如月日記

二月に始めるから如月日記

『坊っちゃん』

 語るに値する仕事は成していないけれどそれでもなんとか一か月働いた。初任給もいただいた。所得税もしっかり天引きされている。

 勤労と納税の義務を果たす大人になれればそこそこ胸を張って生きていけると信じたい。後はまあ、女だからそのうち結婚して子供を持てと方々から言われるのだろうけど、それを考えるのはもう少し後でいいや。

 今日はここまで!

 昨日の私は、たった二日しか出勤しない来週の私に面倒そうな仕事を全て投げつけて帰ってきてしまった。伝家の宝刀「今日はここまで!」の発動である。そういうことなので、私は来週が怖い。

 昨日の帰り道、バスを乗り継ぐために駅構内を歩いていたら、サンダーバードの乗車案内が聞こえた。電車一本乗り継ぎなしで京都へ連れて行ってくれるなんて、なんて素晴らしい。吸い込まれるように改札の前へ行くと、この春から設置された真新しい自動改札機が私と京都の仲を引き裂く。もし仮にクレカを改札にかざすだけで自由席の切符の代わりになる時代が来たらたぶんカード破産するから、あまり時代が進まないで欲しい、と変なことを考えながらその場を離れた。

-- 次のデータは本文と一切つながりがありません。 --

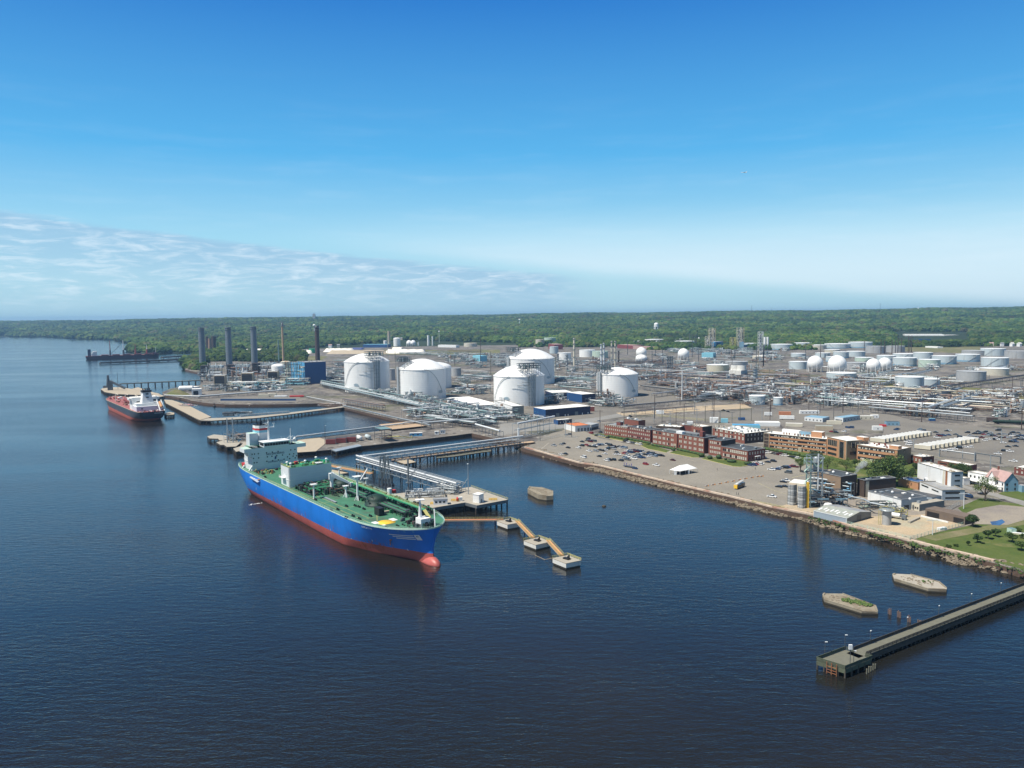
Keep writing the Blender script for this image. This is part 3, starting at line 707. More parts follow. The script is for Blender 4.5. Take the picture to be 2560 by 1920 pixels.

 大人しく構内を抜けて路線バスに乗り、『坊っちゃん』を読みながら帰路につく。坊っちゃん、主人公が二十三歳四か月と言っていた。もしかしてほぼ同い年だ。新卒の社会人一年目というのも同じだ。私は彼ほど気性が真っ直ぐではないけれど、今まさに改めてこの本を手に取って読んでみて良かったと思えた。